The UK government set out its blueprint for post-Brexit financial services last month.

The UK Financial Services Bill outlines the country’s post-EU regulatory regime and it is expected to receive ratification from parliament before the UK leaves the single market at the end of December.

The bill seeks to promote financial stability by implementing the remainder of Basel III and a new prudential regime for investment firms.

The UK’s Financial Conduct Authority (FCA) is to be given more powers to oversee the orderly transition away from the London Interbank Offered Rate (Libor) to alternative interest rate benchmarks.

There is an extension on the recognition of third-country benchmarks from the end of 2022 to the end of 2025, giving administrators more time to make them compliant, a move designed to maintain financial stability and avoid investment disruptions.

There is an also update to the Markets in Financial Instruments Directive regulation (MiFID) – the part that regulates the services and activities of third-country firms in the UK – which will give the FCA more oversight powers.

The bill looks to complete the implementation of the European Market Infrastructure Regulation on regulatory fitness and performance. The measure ensures that clearing houses can operate in a fair, reasonable, non-discriminatory and transparent basis. This measure will also improve trade repository data quality and make it easier for firms to move from one trade repository to another.

Issues of equivalence

Leaving the EU poses problems and opportunities for banks under the UK’s new regulation framework, said Peter Bevan, head financial regulation at Linklaters law firm.

“For many years, the UK has relied on EU policy-making and now it needs its own way. Moreover, as the UK leaves the EU it inherits a tangled mess of regulations which means there’s no single source of rules for firms to look at,” Mr Bevan said.
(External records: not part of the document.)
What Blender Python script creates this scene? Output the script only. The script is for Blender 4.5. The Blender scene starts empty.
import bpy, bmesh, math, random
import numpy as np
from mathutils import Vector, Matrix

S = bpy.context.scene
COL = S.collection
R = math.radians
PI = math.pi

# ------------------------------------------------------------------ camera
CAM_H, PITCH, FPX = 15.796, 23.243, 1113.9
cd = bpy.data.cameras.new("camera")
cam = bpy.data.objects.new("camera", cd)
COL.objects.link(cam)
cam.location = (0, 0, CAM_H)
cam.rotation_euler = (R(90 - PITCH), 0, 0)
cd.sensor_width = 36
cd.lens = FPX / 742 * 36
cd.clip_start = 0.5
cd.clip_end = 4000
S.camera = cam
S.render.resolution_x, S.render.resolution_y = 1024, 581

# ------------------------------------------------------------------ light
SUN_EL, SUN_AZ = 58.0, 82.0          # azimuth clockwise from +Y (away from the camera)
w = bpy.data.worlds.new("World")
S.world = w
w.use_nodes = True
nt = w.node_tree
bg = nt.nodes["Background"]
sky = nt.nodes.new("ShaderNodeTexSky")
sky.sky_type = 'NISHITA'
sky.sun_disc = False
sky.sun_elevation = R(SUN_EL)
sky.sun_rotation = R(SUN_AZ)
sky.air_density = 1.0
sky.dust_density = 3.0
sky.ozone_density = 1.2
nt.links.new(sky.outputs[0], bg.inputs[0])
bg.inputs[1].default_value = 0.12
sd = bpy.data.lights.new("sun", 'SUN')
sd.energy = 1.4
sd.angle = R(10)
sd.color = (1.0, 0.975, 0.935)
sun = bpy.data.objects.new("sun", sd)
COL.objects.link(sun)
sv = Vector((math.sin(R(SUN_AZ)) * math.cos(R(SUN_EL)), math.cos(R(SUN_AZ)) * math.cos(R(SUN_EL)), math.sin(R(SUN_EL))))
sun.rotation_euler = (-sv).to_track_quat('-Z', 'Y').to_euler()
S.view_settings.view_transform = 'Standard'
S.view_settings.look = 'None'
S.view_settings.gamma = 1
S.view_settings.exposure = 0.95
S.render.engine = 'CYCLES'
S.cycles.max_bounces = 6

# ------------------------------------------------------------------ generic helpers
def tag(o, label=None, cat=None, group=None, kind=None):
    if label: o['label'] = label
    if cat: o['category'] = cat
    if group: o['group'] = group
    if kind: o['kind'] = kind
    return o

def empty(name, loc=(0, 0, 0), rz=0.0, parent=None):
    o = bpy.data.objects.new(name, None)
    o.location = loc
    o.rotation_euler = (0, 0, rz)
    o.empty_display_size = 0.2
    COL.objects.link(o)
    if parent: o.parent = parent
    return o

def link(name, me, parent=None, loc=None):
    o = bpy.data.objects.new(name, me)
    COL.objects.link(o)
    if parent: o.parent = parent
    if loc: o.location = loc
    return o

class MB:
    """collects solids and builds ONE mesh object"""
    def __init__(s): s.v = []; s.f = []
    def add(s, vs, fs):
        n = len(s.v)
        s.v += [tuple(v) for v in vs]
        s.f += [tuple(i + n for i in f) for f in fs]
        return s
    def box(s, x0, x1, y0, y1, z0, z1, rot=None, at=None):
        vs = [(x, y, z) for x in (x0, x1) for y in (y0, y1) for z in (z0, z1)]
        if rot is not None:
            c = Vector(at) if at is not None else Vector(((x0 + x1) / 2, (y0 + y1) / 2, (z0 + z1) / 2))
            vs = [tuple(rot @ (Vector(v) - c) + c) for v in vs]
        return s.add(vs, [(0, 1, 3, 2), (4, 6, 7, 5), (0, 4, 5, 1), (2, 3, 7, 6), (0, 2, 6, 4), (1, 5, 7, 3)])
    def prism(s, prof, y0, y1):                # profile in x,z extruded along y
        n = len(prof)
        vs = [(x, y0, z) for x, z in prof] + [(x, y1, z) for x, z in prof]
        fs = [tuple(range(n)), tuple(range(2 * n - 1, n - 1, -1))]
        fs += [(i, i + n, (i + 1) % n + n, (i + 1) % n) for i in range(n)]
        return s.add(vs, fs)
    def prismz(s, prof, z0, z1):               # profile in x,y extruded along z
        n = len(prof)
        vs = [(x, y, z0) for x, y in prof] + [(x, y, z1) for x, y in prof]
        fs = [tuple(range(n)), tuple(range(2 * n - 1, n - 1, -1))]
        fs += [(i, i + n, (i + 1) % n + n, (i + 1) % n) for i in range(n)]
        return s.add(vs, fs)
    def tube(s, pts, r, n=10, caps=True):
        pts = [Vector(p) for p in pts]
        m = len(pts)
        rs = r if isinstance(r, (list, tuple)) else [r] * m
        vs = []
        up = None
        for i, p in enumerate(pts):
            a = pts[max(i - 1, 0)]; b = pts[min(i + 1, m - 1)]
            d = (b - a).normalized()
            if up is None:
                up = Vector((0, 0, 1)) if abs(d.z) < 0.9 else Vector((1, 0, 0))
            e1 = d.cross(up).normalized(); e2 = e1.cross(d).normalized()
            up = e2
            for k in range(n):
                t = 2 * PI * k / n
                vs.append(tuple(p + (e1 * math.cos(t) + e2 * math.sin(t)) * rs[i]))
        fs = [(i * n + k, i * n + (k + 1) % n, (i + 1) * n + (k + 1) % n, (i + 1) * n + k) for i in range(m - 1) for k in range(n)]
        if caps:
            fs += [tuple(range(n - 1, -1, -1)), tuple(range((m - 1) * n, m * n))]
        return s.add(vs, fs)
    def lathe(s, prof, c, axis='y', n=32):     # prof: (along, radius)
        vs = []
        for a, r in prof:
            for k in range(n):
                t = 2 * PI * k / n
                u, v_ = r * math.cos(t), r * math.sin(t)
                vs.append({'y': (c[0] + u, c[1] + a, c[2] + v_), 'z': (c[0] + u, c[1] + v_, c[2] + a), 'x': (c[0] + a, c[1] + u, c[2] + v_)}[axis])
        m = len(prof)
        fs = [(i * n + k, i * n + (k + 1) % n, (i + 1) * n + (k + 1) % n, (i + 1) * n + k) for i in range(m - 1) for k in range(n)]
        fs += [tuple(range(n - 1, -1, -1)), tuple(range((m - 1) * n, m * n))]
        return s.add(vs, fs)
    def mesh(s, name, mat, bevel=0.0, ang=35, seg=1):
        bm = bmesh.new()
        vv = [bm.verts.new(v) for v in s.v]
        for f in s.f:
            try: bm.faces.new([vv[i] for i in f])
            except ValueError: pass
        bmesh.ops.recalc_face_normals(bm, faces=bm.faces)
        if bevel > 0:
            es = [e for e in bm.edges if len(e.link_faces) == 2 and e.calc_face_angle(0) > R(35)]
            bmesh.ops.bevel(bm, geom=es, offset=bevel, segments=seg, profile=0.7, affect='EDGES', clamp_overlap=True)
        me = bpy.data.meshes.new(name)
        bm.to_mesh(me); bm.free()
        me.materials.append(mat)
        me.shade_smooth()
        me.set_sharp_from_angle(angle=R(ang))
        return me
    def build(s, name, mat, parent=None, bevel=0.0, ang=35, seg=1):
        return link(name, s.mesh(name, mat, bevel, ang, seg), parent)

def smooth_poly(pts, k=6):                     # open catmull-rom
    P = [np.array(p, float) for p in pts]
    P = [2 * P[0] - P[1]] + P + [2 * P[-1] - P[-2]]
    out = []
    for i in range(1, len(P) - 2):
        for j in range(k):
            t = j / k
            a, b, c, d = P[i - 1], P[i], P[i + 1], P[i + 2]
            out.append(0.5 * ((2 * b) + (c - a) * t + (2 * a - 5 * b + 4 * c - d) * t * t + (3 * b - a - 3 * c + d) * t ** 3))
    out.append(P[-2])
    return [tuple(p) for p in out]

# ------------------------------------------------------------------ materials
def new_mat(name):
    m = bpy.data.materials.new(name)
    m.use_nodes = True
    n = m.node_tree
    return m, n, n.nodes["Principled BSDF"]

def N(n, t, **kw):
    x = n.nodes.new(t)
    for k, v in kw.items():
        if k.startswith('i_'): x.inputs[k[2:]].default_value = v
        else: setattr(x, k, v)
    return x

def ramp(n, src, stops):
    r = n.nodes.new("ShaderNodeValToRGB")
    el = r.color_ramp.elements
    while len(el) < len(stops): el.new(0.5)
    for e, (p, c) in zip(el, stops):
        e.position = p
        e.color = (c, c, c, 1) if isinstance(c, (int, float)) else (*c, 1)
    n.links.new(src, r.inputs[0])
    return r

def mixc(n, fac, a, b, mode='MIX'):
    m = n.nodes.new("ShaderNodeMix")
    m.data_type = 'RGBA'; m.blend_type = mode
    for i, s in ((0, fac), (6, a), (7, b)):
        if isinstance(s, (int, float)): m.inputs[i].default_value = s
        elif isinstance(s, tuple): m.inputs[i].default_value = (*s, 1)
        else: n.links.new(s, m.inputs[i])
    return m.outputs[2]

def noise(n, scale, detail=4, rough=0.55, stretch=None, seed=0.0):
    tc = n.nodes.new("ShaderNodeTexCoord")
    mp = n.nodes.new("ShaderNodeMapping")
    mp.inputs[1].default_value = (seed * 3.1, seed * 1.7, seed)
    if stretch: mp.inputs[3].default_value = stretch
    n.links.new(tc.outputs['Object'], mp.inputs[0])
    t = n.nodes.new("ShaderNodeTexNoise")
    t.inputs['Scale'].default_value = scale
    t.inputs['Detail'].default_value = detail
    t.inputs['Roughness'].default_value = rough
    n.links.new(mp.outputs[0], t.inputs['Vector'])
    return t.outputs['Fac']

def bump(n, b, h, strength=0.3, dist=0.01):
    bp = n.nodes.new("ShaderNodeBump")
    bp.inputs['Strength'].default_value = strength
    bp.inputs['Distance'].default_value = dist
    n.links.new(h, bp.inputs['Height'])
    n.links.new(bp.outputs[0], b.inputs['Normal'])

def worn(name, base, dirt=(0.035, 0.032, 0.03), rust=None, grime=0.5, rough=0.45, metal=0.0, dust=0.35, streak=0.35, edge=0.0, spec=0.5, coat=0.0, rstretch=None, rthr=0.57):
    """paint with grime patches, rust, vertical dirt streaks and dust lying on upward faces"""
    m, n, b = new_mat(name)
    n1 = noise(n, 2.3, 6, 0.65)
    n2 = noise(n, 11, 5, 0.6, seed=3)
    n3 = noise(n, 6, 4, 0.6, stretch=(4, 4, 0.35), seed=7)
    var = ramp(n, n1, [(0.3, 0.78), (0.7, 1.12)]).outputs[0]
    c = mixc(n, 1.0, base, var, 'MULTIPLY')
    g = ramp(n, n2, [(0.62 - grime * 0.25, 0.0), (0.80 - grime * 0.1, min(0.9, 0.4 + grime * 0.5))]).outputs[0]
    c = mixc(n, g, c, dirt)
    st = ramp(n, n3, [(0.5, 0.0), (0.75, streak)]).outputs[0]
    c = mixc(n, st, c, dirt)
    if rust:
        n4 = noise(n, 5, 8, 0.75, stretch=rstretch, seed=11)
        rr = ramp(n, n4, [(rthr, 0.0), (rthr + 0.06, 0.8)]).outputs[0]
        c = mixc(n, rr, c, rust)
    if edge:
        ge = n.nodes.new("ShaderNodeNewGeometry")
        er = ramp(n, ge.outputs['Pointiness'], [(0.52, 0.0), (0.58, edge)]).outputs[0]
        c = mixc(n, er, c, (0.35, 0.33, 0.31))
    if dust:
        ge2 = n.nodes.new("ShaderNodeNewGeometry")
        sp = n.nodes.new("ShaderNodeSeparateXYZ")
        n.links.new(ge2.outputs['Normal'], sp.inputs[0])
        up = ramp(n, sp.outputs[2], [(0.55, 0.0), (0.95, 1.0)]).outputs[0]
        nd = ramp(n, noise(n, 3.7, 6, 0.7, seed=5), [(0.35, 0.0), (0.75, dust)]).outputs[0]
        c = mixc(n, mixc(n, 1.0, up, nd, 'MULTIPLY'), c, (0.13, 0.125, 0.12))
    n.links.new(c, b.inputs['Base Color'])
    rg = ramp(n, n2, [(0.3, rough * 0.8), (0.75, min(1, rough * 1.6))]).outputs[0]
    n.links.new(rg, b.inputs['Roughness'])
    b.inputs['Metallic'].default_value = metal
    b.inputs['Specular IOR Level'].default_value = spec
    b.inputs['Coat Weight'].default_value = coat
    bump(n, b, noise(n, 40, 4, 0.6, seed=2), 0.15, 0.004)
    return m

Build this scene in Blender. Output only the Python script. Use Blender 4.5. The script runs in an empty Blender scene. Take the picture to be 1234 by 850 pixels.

Any bank looking at the tangled mess of regulation is left with an enormous challenge working out what is changing... and what it will mean for their business

Peter Bevan

The bill seeks to transfer more responsibility to regulators such as the FCA and the Prudential Regulation Authority (PRA). To balance this shift, parliament and the Treasury are setting into law parameters for how those powers are used as well as deciding which activities require regulation.

“Any bank looking at the tangled mess of regulation is left with an enormous challenge working out what is changing – and what it will mean for their business,” Mr Bevan said.

Regulatory pressure points

On November 9, chancellor Rishi Sunak outlined a series of plans to parliament with a focus on green finance and digital currencies. The UK government plans to launch the UK's first green government bonds next year.

Areas of ongoing regulatory change include green finance and the development of fintech in the UK. “A number of emerging technologies do not fit very well into existing regulatory frameworks,” Mr Bevan said.

In his speech to parliament, Mr Sunak said he would grant a package of equivalence decisions, across a range of financial activities to the EU and member states of the European Economic Area, regardless of what the bloc eventually decides.

The question of equivalence is likely to be at the forefront of many banks’ concerns, Mr Bevan said. “[Banks] will want to continue accessing European markets from the UK as much as possible and hope there will not be changes in the UK which might jeopardise those equivalence decisions.

“The UK will want to make regulatory changes, which suit its distinctive market, but it will nevertheless not want to make its rules too different from other jurisdictions, which would create a barrier to doing business in the UK,” he said.

“Another issue of concern for banks will be the implementation of the latest round of the Basel rules for banks. In addition there are provisions in the bill, which are aimed at the overseas investment funding market, and distributing those products in the UK,” Mr Bevan said.

“How to tackle these issues is of considerable interest to banks. The government has fired the starting gun on what will be a very busy period.”